Baca juga: Pemerintah diminta Walhi libatkan warga sipil dalam RUU Pertanahan
Padahal, saat ini, pemerintah dinilainya perlu berupaya lebih tegas untuk melindungi wilayah komunal terkait sistem kepemilikannya.
"Justru wilayah komunal ini yang harus dilindungi sekarang sistem kepemilikannya," katanya.
Selain itu, dalam RUU Pertanahan terdapat pasal 53 yang dianggap Walhi harus dan wajib dihilangkan pemerintah karena dapat membahayakan masyarakat.
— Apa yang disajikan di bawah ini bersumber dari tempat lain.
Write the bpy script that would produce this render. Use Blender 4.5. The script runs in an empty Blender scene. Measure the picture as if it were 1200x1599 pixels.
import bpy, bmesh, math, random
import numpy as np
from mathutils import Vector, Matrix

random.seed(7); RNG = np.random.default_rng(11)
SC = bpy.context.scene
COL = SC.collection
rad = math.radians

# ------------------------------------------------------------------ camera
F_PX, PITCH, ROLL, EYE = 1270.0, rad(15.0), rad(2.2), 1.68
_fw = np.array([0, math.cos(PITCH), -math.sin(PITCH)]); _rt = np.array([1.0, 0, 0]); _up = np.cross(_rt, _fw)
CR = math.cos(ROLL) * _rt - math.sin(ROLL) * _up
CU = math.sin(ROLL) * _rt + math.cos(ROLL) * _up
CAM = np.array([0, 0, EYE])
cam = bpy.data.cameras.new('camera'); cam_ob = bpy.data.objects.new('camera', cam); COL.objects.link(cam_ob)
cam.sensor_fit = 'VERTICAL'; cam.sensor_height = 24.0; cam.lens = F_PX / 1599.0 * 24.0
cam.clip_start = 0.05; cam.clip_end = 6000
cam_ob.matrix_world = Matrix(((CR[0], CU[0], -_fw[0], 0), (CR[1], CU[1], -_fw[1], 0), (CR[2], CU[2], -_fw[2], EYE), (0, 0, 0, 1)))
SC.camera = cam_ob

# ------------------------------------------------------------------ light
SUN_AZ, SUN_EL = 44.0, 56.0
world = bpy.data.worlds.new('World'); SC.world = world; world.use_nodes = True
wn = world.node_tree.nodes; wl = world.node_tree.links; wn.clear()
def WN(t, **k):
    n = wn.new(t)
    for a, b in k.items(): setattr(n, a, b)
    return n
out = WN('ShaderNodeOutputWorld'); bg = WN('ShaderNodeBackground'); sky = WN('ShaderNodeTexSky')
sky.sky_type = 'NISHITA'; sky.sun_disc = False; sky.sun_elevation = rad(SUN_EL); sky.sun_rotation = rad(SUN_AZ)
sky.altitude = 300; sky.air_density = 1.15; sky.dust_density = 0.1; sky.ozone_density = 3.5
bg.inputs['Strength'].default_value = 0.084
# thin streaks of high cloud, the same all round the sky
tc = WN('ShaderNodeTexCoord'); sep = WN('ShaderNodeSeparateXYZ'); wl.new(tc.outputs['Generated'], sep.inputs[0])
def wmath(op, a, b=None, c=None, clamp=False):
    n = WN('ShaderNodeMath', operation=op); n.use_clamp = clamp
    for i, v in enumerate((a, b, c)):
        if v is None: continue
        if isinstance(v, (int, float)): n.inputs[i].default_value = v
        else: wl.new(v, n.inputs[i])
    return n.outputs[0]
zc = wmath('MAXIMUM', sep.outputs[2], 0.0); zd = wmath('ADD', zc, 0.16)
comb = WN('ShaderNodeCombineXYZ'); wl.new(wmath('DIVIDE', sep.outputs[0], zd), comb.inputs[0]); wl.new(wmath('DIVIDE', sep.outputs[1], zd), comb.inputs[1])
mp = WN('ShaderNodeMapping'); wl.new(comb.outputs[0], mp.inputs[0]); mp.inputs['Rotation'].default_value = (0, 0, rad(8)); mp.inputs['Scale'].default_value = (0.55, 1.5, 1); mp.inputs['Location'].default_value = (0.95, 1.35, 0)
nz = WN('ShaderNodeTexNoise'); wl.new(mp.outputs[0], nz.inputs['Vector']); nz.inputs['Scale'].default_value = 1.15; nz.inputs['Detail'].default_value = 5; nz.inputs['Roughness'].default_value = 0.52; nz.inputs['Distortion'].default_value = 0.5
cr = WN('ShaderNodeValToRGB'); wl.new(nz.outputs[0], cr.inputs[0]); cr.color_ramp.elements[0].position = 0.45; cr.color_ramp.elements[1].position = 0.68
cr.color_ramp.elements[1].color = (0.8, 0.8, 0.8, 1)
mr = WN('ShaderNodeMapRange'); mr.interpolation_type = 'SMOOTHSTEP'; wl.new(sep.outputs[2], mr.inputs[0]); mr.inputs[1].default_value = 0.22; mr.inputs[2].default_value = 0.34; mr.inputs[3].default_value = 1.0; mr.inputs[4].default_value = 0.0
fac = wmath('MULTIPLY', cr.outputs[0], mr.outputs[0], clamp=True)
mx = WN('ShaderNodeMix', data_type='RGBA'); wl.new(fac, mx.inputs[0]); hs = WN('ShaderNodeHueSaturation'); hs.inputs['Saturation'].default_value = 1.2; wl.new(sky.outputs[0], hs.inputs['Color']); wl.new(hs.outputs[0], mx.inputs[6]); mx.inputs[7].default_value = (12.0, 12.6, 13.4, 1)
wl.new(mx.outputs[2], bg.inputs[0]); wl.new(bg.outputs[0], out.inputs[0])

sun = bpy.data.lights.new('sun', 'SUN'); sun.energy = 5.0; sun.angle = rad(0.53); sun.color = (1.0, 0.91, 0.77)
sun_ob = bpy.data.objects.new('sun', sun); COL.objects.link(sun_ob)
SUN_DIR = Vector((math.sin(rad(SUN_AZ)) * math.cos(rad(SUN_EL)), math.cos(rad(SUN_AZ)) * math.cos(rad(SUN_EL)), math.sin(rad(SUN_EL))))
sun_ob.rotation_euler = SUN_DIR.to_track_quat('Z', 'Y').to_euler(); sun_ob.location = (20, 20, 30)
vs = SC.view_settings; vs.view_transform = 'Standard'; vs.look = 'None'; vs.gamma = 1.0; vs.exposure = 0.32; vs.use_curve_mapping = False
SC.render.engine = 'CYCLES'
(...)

Terpisah, Ketua Komisi Informasi (KI) Pusat Gede Narayana mengatakan substansi RUU tentang Pertanahan yang saat ini dibahas di Dewan Perwakilan Rakyat merampas hak akses informasi masyarakat.
Baca juga: DPR-pemerintah sepakat tunda pengesahan RUU Pertanahan
RUU Pertanahan itu bertentangan dengan Pasal 28 F Undang-undang Dasar 1945 yang mengatur jaminan terhadap hak setiap orang untuk memperoleh informasi.
"Informasi terkait nama pemilik hak atas tanah khususnya hak guna usaha (HGU) merupakan informasi publik yang bersifat terbuka dan dapat diakses oleh masyarakat," kata Gede Narayana.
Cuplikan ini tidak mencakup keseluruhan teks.